Teungku Muhammad Saman adalah putra dari Teungku Syekh Ubaidillah. Sedangkan ibunya bernama Siti Aisyah, putri Teungku Syekh Abdussalam Muda Tiro. Beliau lahir pada tahun 1836 bertepatan dengan tahun 1251 Hijriah di Dayah Jrueng kenegerian Cumbok Lam Lo, Tiro, daerah Pidie - Aceh.

Beliau dibesarkan dalam lingkungan agama yang ketat. Ketika menunaikan ibadah haji di Mekkah, sembari memperdalam lagi ilmu agamanya. Selain itu tidak lupa juga menjumpai pimpinan-pimpinan Islam yang ada di sana, sehingga beliau mulai tahu tentang perjuangan para pemimpin tersebut dalam berjuang melawan imperialisme dan kolonialisme.

Sesuai dengan ajaran agama yang diyakininya, Muhammad Saman sanggup berkorban apa saja baik harta benda, kedudukan, maupun nyawanya demi tegaknya agama dan bangsa. Keyakinan ini dibuktikan dengan kehidupan nyata, yang kemudian lebih dikenal dengan Perang Sabil.

Memimpin perjuangan Kubur Teungku Chik di Tiro Muhammad Saman Dengan perang sabilnya, satu persatu benteng Belanda dapat direbut. Begitu pula wilayah - wilayah yang selama ini diduduki Belanda jatuh ke tangan pasukannya.


Pada bulan Mei tahun 1881, pasukan Muhammad Saman dapat merebut benteng Belanda Lam Baro, Aneuk Galong dan lain-lain.

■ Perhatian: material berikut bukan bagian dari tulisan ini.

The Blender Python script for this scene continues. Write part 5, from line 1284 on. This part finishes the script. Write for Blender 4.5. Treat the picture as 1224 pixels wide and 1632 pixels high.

Belanda akhirnya terjepit di sekitar kota Banda Aceh dengan mempergunakan taktik lini konsentrasi (concentratie stelsel) yaitu membuat benteng yang mengelilingi wilayah yang masih dikuasainya.

Teungku Chik di Tiro adalah tokoh yang kembali menggairahkan Perang Aceh pada tahun 1881 setelah menurunnya kegiatan penyerangan terhadap Belanda.


Bukti kehebatannya dapat dilihat dari banyaknya pergantian gubernur Belanda untuk Aceh semasa perjuangannya (1881 - 1891) sebanyak 4 kali, yaitu:

  1. Abraham Pruijs van der Hoeven (1881-1883)
  2. Philip Franz Laging Tobias (1883 - 1884)
  3. Henry Demmeni (1884 - 1886)
  4. Henri Karel Frederik van Teijn (1886 - 1891)


Belanda yang merasa kewalahan akhirnya memakai "siasat liuk" dengan mengirim makanan yang sudah dibubuhi racun. Tanpa curiga sedikitpun beliau memakannya dan akhirnya Muhammad Saman meninggal pada bulan Januari 1891 di benteng Aneuk Galong. Salah satu cucunya adalah Hasan di Tiro, pendiri dan pemimpin Gerakan Aceh Merdeka.